17 Oct 2025, 11:08 AM
The Supreme Court has clarified that under the Income Tax Act, a non-resident company can be taxed in India on income that accrues or arises from a business connection within the country, even if it does not maintain a permanent office or physical establishment here.
A Bench of Justice Manoj Misra and Justice Joymalya Bagchi, in its judgment examined the scope of Sections 4, 5(2), and 9(1)(i) of the Income Tax Act, 1961, and held that the statute does not make it mandatory for a non-resident assessee to have a “permanent establishment” in India to be considered as carrying on business in the country. The Court explained that what determines tax liability is whether the income has accrued or arisen, directly or indirectly, through any business connection in India.
The judgment authored by Justice Bagchi observed :
"The Act does not require a non-resident company to have a permanent office within the country to be chargeable to tax on any income accruing in India. A combined reading of the charging provisions under Section 4 and Section 5(2) of the Act read with Section 9(1)(i) makes it amply clear that a non-resident person shall be liable to pay tax on income which is deemed to accrue or arise in India. Under Section 9(1)(i), income accruing or arising, directly or indirectly, through or from any business connection in India is deemed to accrue or arise in India and is accordingly chargeable to tax as business income under Section 28 of the Act. None of these provisions make it mandatory for a non-resident assessee to have a permanent establishment in India to carry on business or have any business connection in India. The issue of 'permanent establishment' may be relevant for the purposes of availing the beneficial provisions of the Double Tax Avoidance Agreement (DTAA) between India and France which is not a relevant consideration for the purposes of this case."
The Court allowed appeals filed by Pride Foramer S.A., a non-resident French company, against a judgment of the Uttarakhand High Court. The High Court had reversed the orders of the Income Tax Appellate Tribunal (ITAT) and upheld the disallowance of business expenditure deductions under Section 37 of the Income Tax Act and the carry-forward of unabsorbed depreciation under Section 32(2). The Supreme Court revived the ITAT orders, holding that Pride Foramer was in fact carrying on business in India during the interregnum period and that the High Court's restrictive approach to the doctrine of “permanent establishment” and “business connection” was erroneous.
In doing so, the Court rejected the restrictive approach of the Uttarakhand High Court, which had held that the French company, Pride Foramer S.A., could not be said to be carrying on business in India during the years in question as it had no ongoing contract or office in the country. The Supreme Court restored the findings of the Income Tax Appellate Tribunal (ITAT), which had accepted that the company's activities, though temporarily halted, amounted to a “lull in business” rather than cessation.
Background
Pride Foramer had been awarded a 10-year offshore drilling contract in 1983, which was valid until 1993. After the expiry of that contract, in the assessment years under dispute (1996-97, 1997-98, 1999-2000), the company claimed business expenses (such as administrative charges, audit fees) and sought to carry forward unabsorbed depreciation from previous years. However, it did not have any active contract with the Indian entity (ONGC) during those years. The Assessing Officer and the CIT (Appeals) held that the company had ceased business and disallowed the claimed deductions. The ITAT reversed that view, treating the hiatus as a “lull in business,” allowing the deductions and depreciation carry-forward. The High Court, disagreeing, held the company was not carrying on business in India because it had no ongoing contract and no permanent establishment in India.
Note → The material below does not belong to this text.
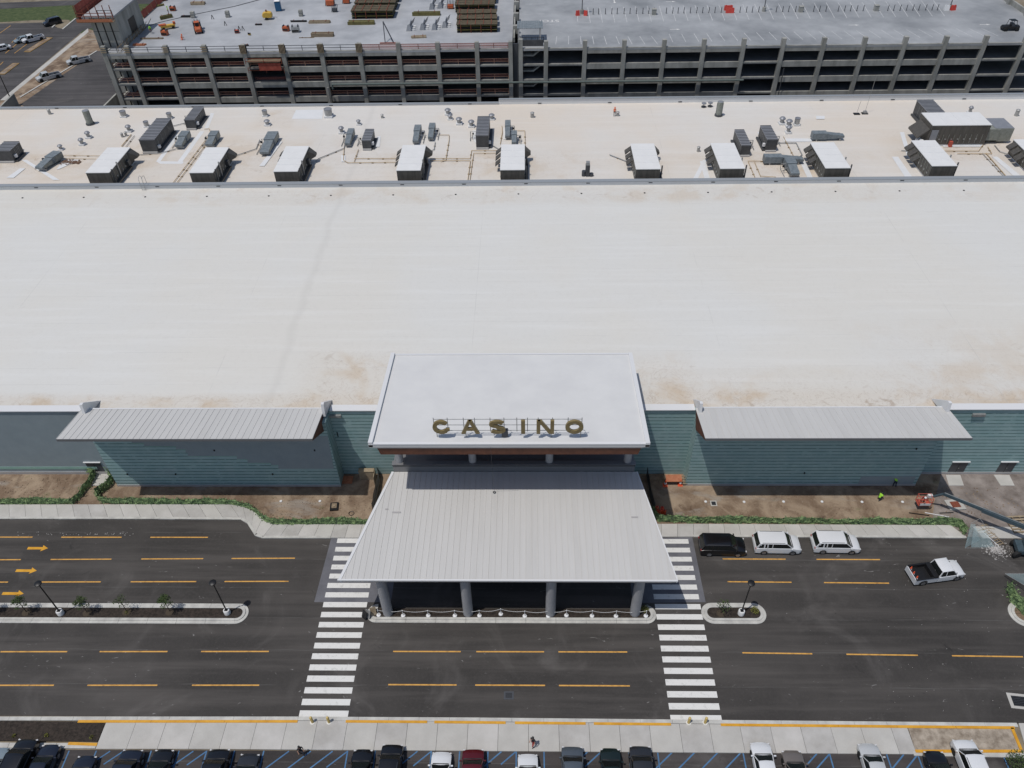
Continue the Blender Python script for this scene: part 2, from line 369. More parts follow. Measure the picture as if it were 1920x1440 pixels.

The issue before the Supreme Court was whether Pride Foramer could be said to be carrying on business during the lull period so as to claim deductions and depreciation set-offs under Sections 37 and 32(2).
Distinction Between “Lull in Business” and Cessation
The Court endorsed the ITAT's reasoning that a temporary lull or hiatus in operations cannot automatically be equated with cessation of business. The Court observed that one must examine the conduct, intent, and business activities of the taxpayer to determine continuity. The mere failure to secure a contract does not imply abandonment of business if other contemporaneous actions show ongoing engagement or attempts to revive business.
Drawing on precedents, the Court reiterated that “business” is not narrowly restricted to profit-earning operations alone, but also includes acts incidental to carrying on business, preservation, administration, or protection of its assets. Under this expanded view, correspondence with ONGC, bidding efforts, administrative and audit arrangements, even though they did not yield a contract immediately, could plausibly show intent and continuity of business.
"Continuous correspondences between the appellant and ONGC with regard to supply of manpower for oil drilling purposes and its unsuccessful bid in 1996 demonstrates various acts aimed at carrying on business in India which unfortunately did not fructify in procuring a contract.
In this factual backdrop, the High Court erred in holding that the appellant was not carrying on business as it had no subsisting contract with ONGC during the relevant period," the Court held.
The High Court's view that the absence of a permanent establishment in India or that all communications occurred from foreign offices meant that Pride Foramer could not be said to be doing business in India was also rejected.